## STATED EXERCISE
Write out the listing below again, precisely as it is given.

::::::::::

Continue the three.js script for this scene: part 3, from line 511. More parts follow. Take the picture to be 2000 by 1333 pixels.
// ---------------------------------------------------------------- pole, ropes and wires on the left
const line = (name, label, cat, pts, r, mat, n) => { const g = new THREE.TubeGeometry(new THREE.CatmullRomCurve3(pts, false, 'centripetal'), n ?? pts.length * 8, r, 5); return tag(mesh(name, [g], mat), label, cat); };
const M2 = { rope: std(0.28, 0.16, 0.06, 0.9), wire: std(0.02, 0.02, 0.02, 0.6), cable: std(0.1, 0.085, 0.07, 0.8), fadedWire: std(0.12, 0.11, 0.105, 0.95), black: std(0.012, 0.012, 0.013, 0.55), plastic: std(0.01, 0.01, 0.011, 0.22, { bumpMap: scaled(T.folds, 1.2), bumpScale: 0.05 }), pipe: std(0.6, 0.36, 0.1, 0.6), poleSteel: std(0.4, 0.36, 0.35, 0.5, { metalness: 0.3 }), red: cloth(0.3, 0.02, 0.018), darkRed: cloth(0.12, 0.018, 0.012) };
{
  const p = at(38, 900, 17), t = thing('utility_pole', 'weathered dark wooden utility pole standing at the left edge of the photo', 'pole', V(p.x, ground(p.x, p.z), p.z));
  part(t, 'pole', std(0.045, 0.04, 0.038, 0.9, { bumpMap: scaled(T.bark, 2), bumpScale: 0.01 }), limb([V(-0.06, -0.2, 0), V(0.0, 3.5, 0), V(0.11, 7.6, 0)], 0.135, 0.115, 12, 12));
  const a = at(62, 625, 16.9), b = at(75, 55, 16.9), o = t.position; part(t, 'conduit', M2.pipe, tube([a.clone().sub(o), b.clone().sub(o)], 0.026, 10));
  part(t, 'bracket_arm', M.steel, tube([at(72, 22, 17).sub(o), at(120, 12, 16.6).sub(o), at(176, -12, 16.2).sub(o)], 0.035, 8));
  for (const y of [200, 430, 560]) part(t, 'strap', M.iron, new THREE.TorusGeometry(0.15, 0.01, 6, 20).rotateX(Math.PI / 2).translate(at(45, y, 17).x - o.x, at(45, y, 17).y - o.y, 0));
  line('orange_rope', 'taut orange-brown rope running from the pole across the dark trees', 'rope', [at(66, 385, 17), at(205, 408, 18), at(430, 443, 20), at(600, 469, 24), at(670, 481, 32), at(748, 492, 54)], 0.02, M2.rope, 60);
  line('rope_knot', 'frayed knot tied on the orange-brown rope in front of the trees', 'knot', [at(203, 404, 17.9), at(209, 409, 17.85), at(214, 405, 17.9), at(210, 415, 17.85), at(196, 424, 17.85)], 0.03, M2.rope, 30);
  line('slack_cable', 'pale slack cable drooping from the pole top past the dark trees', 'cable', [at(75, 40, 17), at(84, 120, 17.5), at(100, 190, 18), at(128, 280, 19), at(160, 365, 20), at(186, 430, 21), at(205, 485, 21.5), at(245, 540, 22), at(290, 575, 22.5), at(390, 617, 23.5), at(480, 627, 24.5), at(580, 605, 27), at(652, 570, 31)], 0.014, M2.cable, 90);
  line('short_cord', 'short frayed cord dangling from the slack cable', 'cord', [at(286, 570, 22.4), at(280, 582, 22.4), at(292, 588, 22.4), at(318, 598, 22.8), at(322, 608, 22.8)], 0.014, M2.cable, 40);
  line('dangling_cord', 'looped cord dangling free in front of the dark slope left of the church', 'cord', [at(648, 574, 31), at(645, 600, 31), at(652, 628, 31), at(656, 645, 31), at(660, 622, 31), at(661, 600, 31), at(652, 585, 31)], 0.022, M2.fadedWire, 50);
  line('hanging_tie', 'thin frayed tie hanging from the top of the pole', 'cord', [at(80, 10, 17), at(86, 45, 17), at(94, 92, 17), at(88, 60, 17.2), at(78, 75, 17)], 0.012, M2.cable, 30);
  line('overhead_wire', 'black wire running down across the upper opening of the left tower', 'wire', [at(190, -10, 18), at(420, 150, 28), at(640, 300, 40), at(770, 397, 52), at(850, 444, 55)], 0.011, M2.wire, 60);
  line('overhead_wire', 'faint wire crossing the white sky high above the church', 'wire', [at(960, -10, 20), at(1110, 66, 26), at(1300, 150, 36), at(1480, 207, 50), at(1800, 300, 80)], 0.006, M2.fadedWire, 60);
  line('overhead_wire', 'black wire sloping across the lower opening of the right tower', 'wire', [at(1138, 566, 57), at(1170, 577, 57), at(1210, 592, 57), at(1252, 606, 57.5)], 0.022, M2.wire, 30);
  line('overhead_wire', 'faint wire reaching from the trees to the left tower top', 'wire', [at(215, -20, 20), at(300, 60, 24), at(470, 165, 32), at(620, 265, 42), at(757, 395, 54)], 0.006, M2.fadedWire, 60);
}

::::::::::

## EXERCISE OUTPUT
Continue the three.js script for this scene: part 3, from line 511. More parts follow. Take the picture to be 2000 by 1333 pixels.
// ---------------------------------------------------------------- pole, ropes and wires on the left
const line = (name, label, cat, pts, r, mat, n) => { const g = new THREE.TubeGeometry(new THREE.CatmullRomCurve3(pts, false, 'centripetal'), n ?? pts.length * 8, r, 5); return tag(mesh(name, [g], mat), label, cat); };
const M2 = { rope: std(0.28, 0.16, 0.06, 0.9), wire: std(0.02, 0.02, 0.02, 0.6), cable: std(0.1, 0.085, 0.07, 0.8), fadedWire: std(0.12, 0.11, 0.105, 0.95), black: std(0.012, 0.012, 0.013, 0.55), plastic: std(0.01, 0.01, 0.011, 0.22, { bumpMap: scaled(T.folds, 1.2), bumpScale: 0.05 }), pipe: std(0.6, 0.36, 0.1, 0.6), poleSteel: std(0.4, 0.36, 0.35, 0.5, { metalness: 0.3 }), red: cloth(0.3, 0.02, 0.018), darkRed: cloth(0.12, 0.018, 0.012) };
{
  const p = at(38, 900, 17), t = thing('utility_pole', 'weathered dark wooden utility pole standing at the left edge of the photo', 'pole', V(p.x, ground(p.x, p.z), p.z));
  part(t, 'pole', std(0.045, 0.04, 0.038, 0.9, { bumpMap: scaled(T.bark, 2), bumpScale: 0.01 }), limb([V(-0.06, -0.2, 0), V(0.0, 3.5, 0), V(0.11, 7.6, 0)], 0.135, 0.115, 12, 12));
  const a = at(62, 625, 16.9), b = at(75, 55, 16.9), o = t.position; part(t, 'conduit', M2.pipe, tube([a.clone().sub(o), b.clone().sub(o)], 0.026, 10));
  part(t, 'bracket_arm', M.steel, tube([at(72, 22, 17).sub(o), at(120, 12, 16.6).sub(o), at(176, -12, 16.2).sub(o)], 0.035, 8));
  for (const y of [200, 430, 560]) part(t, 'strap', M.iron, new THREE.TorusGeometry(0.15, 0.01, 6, 20).rotateX(Math.PI / 2).translate(at(45, y, 17).x - o.x, at(45, y, 17).y - o.y, 0));
  line('orange_rope', 'taut orange-brown rope running from the pole across the dark trees', 'rope', [at(66, 385, 17), at(205, 408, 18), at(430, 443, 20), at(600, 469, 24), at(670, 481, 32), at(748, 492, 54)], 0.02, M2.rope, 60);
  line('rope_knot', 'frayed knot tied on the orange-brown rope in front of the trees', 'knot', [at(203, 404, 17.9), at(209, 409, 17.85), at(214, 405, 17.9), at(210, 415, 17.85), at(196, 424, 17.85)], 0.03, M2.rope, 30);
  line('slack_cable', 'pale slack cable drooping from the pole top past the dark trees', 'cable', [at(75, 40, 17), at(84, 120, 17.5), at(100, 190, 18), at(128, 280, 19), at(160, 365, 20), at(186, 430, 21), at(205, 485, 21.5), at(245, 540, 22), at(290, 575, 22.5), at(390, 617, 23.5), at(480, 627, 24.5), at(580, 605, 27), at(652, 570, 31)], 0.014, M2.cable, 90);
  line('short_cord', 'short frayed cord dangling from the slack cable', 'cord', [at(286, 570, 22.4), at(280, 582, 22.4), at(292, 588, 22.4), at(318, 598, 22.8), at(322, 608, 22.8)], 0.014, M2.cable, 40);
  line('dangling_cord', 'looped cord dangling free in front of the dark slope left of the church', 'cord', [at(648, 574, 31), at(645, 600, 31), at(652, 628, 31), at(656, 645, 31), at(660, 622, 31), at(661, 600, 31), at(652, 585, 31)], 0.022, M2.fadedWire, 50);
  line('hanging_tie', 'thin frayed tie hanging from the top of the pole', 'cord', [at(80, 10, 17), at(86, 45, 17), at(94, 92, 17), at(88, 60, 17.2), at(78, 75, 17)], 0.012, M2.cable, 30);
  line('overhead_wire', 'black wire running down across the upper opening of the left tower', 'wire', [at(190, -10, 18), at(420, 150, 28), at(640, 300, 40), at(770, 397, 52), at(850, 444, 55)], 0.011, M2.wire, 60);
  line('overhead_wire', 'faint wire crossing the white sky high above the church', 'wire', [at(960, -10, 20), at(1110, 66, 26), at(1300, 150, 36), at(1480, 207, 50), at(1800, 300, 80)], 0.006, M2.fadedWire, 60);
  line('overhead_wire', 'black wire sloping across the lower opening of the right tower', 'wire', [at(1138, 566, 57), at(1170, 577, 57), at(1210, 592, 57), at(1252, 606, 57.5)], 0.022, M2.wire, 30);
  line('overhead_wire', 'faint wire reaching from the trees to the left tower top', 'wire', [at(215, -20, 20), at(300, 60, 24), at(470, 165, 32), at(620, 265, 42), at(757, 395, 54)], 0.006, M2.fadedWire, 60);
}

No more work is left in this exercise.